--- WORK REQUIRED ---
Extract, word for word, every line from the one containing "Continue the Blender" through the one containing "worktop('kitchen_worktop', 'white quartz", with both end lines kept.

--- Entries with scene source code ---
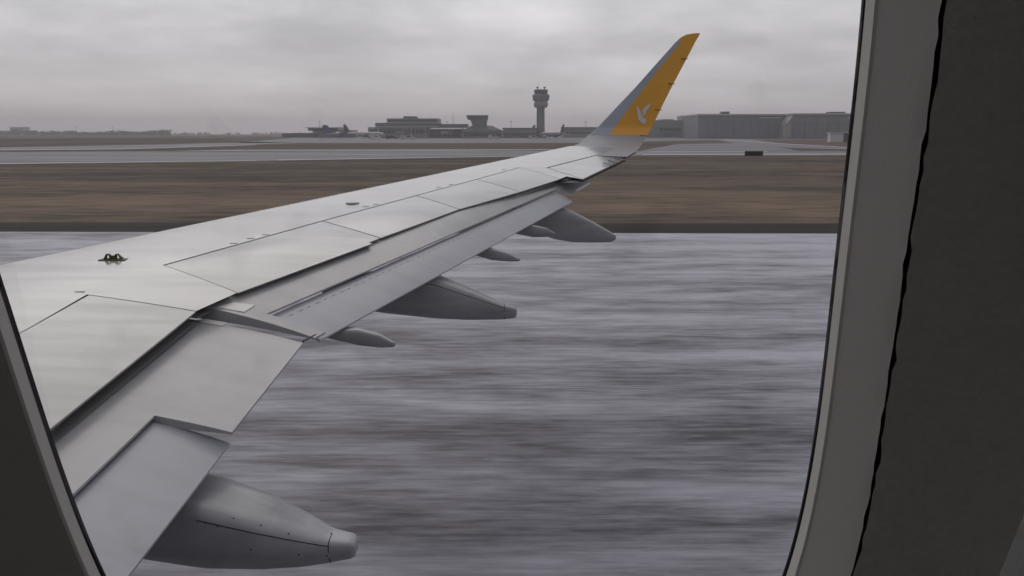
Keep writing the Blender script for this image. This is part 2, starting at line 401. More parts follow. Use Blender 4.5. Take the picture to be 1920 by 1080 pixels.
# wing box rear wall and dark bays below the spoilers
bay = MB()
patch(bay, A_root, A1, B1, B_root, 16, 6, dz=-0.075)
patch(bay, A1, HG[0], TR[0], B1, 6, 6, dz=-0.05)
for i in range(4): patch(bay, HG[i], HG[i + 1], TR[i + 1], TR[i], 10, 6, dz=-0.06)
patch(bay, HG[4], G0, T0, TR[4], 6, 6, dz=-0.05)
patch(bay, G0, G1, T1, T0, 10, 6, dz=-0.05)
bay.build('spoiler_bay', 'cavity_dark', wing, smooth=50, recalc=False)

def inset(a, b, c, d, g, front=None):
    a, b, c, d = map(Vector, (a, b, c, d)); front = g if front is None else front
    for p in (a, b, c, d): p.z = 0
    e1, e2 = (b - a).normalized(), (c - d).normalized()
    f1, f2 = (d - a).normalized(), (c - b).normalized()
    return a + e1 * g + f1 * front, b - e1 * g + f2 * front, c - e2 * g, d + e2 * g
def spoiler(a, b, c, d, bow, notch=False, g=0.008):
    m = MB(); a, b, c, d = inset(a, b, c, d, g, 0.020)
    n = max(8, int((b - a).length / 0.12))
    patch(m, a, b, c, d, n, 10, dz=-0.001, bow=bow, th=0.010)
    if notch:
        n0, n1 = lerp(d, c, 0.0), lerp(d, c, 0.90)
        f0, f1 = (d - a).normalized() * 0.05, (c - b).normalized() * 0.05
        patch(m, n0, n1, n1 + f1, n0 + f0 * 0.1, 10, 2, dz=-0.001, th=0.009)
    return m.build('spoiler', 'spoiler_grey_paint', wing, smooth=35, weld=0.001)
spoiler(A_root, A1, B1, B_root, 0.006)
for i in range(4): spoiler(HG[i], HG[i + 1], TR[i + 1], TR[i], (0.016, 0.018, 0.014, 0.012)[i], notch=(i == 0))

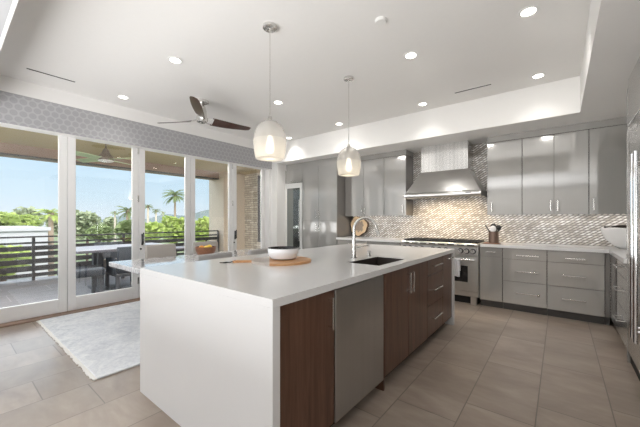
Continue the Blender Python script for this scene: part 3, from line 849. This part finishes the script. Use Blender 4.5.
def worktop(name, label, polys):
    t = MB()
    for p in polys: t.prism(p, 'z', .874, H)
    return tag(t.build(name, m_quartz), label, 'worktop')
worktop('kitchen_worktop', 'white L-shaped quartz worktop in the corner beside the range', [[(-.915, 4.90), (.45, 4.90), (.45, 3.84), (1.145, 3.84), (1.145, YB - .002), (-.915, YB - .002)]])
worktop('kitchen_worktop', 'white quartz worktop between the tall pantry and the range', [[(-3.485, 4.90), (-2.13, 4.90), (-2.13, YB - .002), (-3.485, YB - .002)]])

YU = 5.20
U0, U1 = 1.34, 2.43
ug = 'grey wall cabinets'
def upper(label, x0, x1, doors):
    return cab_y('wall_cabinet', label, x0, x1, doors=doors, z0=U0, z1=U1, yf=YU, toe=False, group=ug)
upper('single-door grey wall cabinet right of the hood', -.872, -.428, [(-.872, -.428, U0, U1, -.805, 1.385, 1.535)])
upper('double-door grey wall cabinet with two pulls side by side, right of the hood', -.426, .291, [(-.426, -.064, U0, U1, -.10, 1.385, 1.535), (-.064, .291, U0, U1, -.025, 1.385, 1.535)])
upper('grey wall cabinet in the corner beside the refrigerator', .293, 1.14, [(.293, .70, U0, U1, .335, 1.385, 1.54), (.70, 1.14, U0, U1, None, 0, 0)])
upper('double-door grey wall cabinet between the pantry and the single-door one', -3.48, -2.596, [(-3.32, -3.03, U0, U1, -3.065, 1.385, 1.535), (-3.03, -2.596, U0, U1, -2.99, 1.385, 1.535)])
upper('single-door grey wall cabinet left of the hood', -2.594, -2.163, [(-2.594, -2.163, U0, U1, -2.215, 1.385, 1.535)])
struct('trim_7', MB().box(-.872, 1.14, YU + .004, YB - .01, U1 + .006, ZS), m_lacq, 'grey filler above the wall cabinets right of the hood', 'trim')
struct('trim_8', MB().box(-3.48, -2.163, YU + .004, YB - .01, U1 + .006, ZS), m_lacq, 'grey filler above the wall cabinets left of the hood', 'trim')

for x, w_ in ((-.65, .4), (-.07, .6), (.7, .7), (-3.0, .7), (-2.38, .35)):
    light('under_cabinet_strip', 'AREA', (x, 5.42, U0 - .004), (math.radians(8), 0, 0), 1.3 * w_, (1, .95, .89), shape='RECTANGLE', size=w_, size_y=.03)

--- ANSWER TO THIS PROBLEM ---
Continue the Blender Python script for this scene: part 3, from line 849. This part finishes the script. Use Blender 4.5.
def worktop(name, label, polys):
    t = MB()
    for p in polys: t.prism(p, 'z', .874, H)
    return tag(t.build(name, m_quartz), label, 'worktop')
worktop('kitchen_worktop', 'white L-shaped quartz worktop in the corner beside the range', [[(-.915, 4.90), (.45, 4.90), (.45, 3.84), (1.145, 3.84), (1.145, YB - .002), (-.915, YB - .002)]])
worktop('kitchen_worktop', 'white quartz worktop between the tall pantry and the range', [[(-3.485, 4.90), (-2.13, 4.90), (-2.13, YB - .002), (-3.485, YB - .002)]])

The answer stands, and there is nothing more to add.